I am glad to hear that some gentlemen with you are inclined to go on with electrical experiments. I am satisfied we have workmen here who can make the apparatus as well to the full as that from London; and they will do it reasonably. By the next post I will send you their computation of the expense. If you shall conclude to have it done here I will oversee the work, and take care that every part be done to perfection as far as the nature of the thing admits.

Instead of the remainder of my rough minutes on electricity (which are indeed too rough for your view), I send you enclosed copies of two letters I lately wrote to Mr. Collinson on that subject. When you have perused them, please to leave them with Mr. Nichols, whom I shall desire to forward them per next post to a friend in Connecticut.

I am glad your Philosophical Treatise meets with so good reception in England. Mr. Collinson writes the same things to Mr. Logan; and Mr. Rose, of Virginia, writes me that he had received accounts from his correspondents to the same purpose. I perceive by the papers that they have also lately reprinted in London, your History of the Five Nations in octavo. If it come to your hands I should be glad to have a sight of it.

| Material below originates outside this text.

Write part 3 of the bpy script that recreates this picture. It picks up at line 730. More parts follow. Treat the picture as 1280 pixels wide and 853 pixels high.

Mr. Logan, on a second reading of your piece on Fluxions lately, is satisfied that some of the faults he formerly objected to it were his own, and owing to his too little attention at that time. He desires me to tell you so, and that he asks your pardon. Upon what Mr. Collinson wrote, he again undertook to read and consider your Philosophical Treatise.1 I have not seen him since, but shall soon, and will send you his sentiments.

I am, Sir,
With great respect,
Your most humble servant,

B. Franklin.

[1 ]The title of this treatise, as originally printed, was as follows: Explication of the first Causes of Action in Matter; and of the Cause of Gravitation. London, 1746. A second edition enlarged was published five years afterwards with a different title, namely: The Principles of Action in Matter, the Gravitation of Bodies and the Motion of the Planets explained from those Principles. By Cadwallader Colden, Esquire. London. Printed for Dodsley, 1751. Appended is a chapter entitled: “An Introduction to the Doctrine of Fluxions, or the Arithmetic of Infinities; in order to assist the Imagination in forming Conceptions of the Principles on which that Doctrine is founded.”—Ed.